Fifty years have passed since police broke into New York City's Stonewall Inn and began arresting and brutalizing its queer guests. As has become legend, the patrons of Stonewall fought back — shoving, punching and throwing stones — launching historic riots that would last six days. Within a year, the first Pride March, then known as the Christopher Street Liberation Parade, and the foundations of the contemporary LGBTQ movement were born.

Nine years later, photographer and longtime friend of PAPER, Henny Garfunkel (who captured Brooke Shields as a drag king for us in 1990) shot her first Pride march. A mainstay in the downtown gay scene of the '80s and '90s, headquartered at Club 57, Henny started going to Pride simply to support her friends like Tom Rubnitz, Keith Haring, Rollerina and Lady Bunny.

"As the years went by, the powers that be started to notice what a major community we were."

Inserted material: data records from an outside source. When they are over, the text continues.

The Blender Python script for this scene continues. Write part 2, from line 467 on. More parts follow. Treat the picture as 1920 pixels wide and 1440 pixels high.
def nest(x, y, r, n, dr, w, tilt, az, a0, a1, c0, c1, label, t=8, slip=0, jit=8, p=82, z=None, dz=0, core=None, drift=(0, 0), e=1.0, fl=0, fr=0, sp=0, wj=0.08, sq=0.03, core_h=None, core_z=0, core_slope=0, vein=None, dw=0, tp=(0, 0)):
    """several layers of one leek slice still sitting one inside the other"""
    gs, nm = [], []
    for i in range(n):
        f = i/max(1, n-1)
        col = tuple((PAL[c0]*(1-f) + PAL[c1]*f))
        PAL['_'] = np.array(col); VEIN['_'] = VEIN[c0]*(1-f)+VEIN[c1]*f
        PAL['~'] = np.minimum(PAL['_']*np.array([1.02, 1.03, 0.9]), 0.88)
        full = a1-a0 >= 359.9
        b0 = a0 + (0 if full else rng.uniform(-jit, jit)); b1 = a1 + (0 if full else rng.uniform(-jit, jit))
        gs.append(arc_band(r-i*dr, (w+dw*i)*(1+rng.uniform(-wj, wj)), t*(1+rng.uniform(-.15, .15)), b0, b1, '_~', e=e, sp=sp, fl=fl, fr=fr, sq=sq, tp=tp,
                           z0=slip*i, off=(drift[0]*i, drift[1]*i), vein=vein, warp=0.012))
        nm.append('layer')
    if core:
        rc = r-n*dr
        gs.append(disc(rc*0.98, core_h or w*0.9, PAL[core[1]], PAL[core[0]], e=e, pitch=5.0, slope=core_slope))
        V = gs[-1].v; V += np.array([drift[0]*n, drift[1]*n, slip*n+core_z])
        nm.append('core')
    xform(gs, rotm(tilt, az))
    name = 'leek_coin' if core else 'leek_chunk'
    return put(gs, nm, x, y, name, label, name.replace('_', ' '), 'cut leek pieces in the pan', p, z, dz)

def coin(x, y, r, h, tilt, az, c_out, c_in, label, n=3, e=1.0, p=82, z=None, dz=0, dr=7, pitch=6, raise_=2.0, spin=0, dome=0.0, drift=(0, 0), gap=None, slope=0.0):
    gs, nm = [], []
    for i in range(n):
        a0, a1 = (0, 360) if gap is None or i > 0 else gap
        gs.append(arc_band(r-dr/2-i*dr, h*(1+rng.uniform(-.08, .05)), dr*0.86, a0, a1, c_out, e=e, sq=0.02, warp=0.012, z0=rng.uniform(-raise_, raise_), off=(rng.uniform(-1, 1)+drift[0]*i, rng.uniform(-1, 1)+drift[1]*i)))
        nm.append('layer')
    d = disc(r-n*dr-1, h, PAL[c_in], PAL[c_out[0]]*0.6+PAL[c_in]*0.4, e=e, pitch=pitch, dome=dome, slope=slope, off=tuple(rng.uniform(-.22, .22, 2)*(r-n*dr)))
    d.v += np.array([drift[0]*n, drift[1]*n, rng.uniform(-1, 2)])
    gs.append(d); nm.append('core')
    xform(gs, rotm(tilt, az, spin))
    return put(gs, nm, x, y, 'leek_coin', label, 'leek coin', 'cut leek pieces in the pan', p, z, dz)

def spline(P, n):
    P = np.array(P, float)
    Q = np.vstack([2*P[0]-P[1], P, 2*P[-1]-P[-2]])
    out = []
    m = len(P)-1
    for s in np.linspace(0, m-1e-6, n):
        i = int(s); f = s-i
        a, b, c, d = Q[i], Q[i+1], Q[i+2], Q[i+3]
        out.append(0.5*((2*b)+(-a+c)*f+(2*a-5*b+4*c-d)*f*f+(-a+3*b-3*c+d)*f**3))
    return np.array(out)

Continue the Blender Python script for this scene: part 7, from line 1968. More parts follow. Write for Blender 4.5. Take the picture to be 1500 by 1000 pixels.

The colors, costumes and combustive emotions of Pride are any street photographer's dream, but for Henny, the event became a muse. She captured nearly every NYC Pride March between 1978 and 1996, a period of both radical vibrance and terrible pain for queer Americans.

"In the late '70s a bunch of people would just plan to go, you know? We would all march together. It was very joyful." she recalls. "Then the AIDS crisis came later in the '80s and it became a lot more serious and political. It became a protest. I mean, it's always been political. But as the years went by, the powers that be started to notice what a major community we were.

Henny's archive shows Pride as the shape-shifting phenomenon it is: a day that has become whatever the queer community needs. She shows Pride as a party, a protest, a funeral, and a battleground.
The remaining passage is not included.